İhsan Bey ilk defa diyor ki; “KAF bir yanal atımlı faydır ve bu fay boyunca Orta Anadolu batıya doğru kaymaktadır.” Bunun için Westdrift terimini kullanıyor. İhsan Bey’in makalesini yayımladığı 1948 yılında San Andreas’ın bile yanal atımlı olup olmadığı tartışılıyordu. Yani İhsan Beyinki dünya çapında çok önemli bir keşifti. Zaten o yüzden de 1988 yılında Almanlar ona en büyük jeoloji madalyaları olan Gustav Steinmann madalyasını verdiler.
Ve İhsan Bey öldükten sonra dünyanın en önemli yer bilimcilerinden, levha tektoniğini geliştirenlerden Dan McKenzie şunu söyledi: İhsan Ketin’in yaptığı iş ilk defa levha tektoniğinin ortaya çıkmasından sonra kıt’asal tektoniği anlayabilmek için kullanılan verilerden biridir. Her deprem kuşağı bir yanal atımlı fay değildir. Ben Kuzey Anadolu Fayı’nın keşif hikâyesini Türk meslektaşlarımız da bilsin diye 1996’da TÜBİTAK Bilim ve Teknik dergisinin Ocak sayısında yayımlamış, orada Ernst Nowack, Salomon-Calvi, Necdet Egeran ve Erwin Lahn’ın, Hamit Nafiz Pamir’in fikirlerini detaylı olarak tartışmıştım. Cenk o yazıyı okumamış mı? Orada çok zengin kaynak listesi vardır.
'Cenk bu fikirler arasındaki farkı anlamamış'
Cenk bu fikirler arasındaki farkı anlamamış. Zaten yabancı dillere hâkim olmadığı için onların çoğunu okuyamamıştır bile. İhsan Bey’in meşhur 1948 makalesi de Almancaydı. Kendisi bir yıl sonra Türkler de okuyabilsin diye o makaleyi Türkçe de yayımladıydı. Cenk ya bundan bihaber ya da okuyup anlayamamış.
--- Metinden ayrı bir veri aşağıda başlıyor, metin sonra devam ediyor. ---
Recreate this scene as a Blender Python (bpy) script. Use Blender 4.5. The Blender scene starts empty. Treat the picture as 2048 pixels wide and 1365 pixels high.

Bu kendine şöhret istiyor. İstiyordu ki benim adamım olsun, ben bunu kollayayım. Şengör ekibi diyor ya… Kimse istemiyordu onu. Şimdi ne kadar iftira atabilirse atacak. Mesela İhsan Bey’in ne alakası var? Onu niye katıyorsun? Maksat bana çamur atmak ama bu arada Türkiye yerbilimlerinin en önemli katkılarından birini karalamak, Türkiye’nin yetiştirdiği en önemli bilim insanlarından biri olan İhsan Ketin’i kötülemek. Bu en hafif ifadeyle vicdansızlıktır.